La France recule de deux places
Concernant la France, elle passe à la 34e place dans cette édition, soit un recul de deux places par rapport à l’année dernière.
“L’année 2019 a été marquée par une hausse très inquiétante d’attaques et de pressions contre les journalistes. Nombre d’entre eux ont été blessés par les tirs de LBD (lanceurs de balles de défense) ou de gaz lacrymogène des forces de l’ordre, et agressés par des manifestants en colère pendant le mouvement des Gilets jaunes puis lors des manifestations contre la réforme des retraites” explique RSF, ainsi qu’un “nombre croissant de cas d’intimidations judiciaires visant les journalistes d’investigation afin d’identifier leurs sources”.
Sans oublier, rappelons-le, la loi Avia ou les expériences douteuses entre Macron et Facebook, qui laissent présager que la chute dans le classement ne devrait pas s’arrêter.
Les pays nordiques en tête, la Corée du Nord ferme le classement
Concernant le classement général, la Corée du Nord occupe la dernière place, précédemment occupée par le Turkménistan (179e). L’Érythrée (178e), reste le pire pays du continent africain. A l’opposé de ces pays, on retrouve dans le trio de tête, la Norvège, première pour la quatrième fois d’affilée, suivie de la Finlande (2e) et du Danemark (3e). La Suède (4e) et les Pays-Bas (5e), ont chacun perdu une place, à cause “d’une recrudescence de cas de cyberharcèlement”.
Les pays réalisant les plus belles progressions sont la Malaisie (101e), les Maldives (79e) et le Soudan (159e), suite à des changements politiques, ils gagnent respectivement 22, 19 et 16 places.

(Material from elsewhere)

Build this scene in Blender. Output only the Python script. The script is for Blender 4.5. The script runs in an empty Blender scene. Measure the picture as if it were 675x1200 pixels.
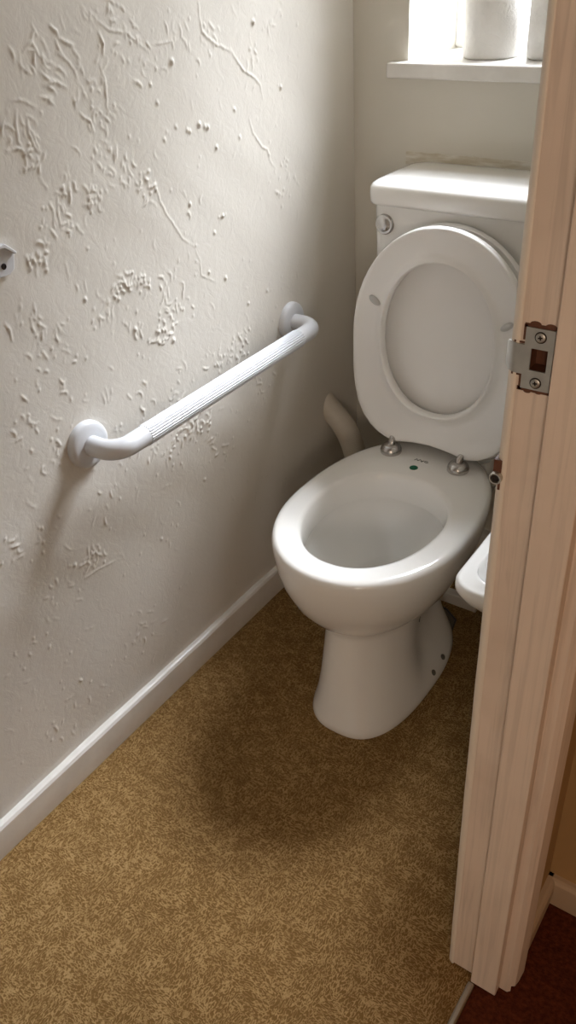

Les plus fortes baisses sont réalisées par Haïti (83e), “où des journalistes se retrouvent pris pour cible lors des violentes manifestations qui secouent le pays depuis deux ans”, les Comores (75e) et le Bénin (113e). La zone géographique dont le score général s’est le plus dégradé est l’Asie-Pacifique, à cause de l’Australie, “caractérisée désormais par des menaces contre le secret des sources et le journalisme d’investigation”, ainsi que Singapour, à cause de sa loi “orwellienne” sur les fausses informations, et Hong Kong, avec son traitement des journalistes lors des grandes manifestations de 2019.
En résumé, l’index général connaît une légère amélioration sur un an, mais reste dégradé de 12% par rapport à l’année de sa création, en 2013. Le classement reste marqué par les préférences idéologiques de RSF, notamment sur la Hongrie.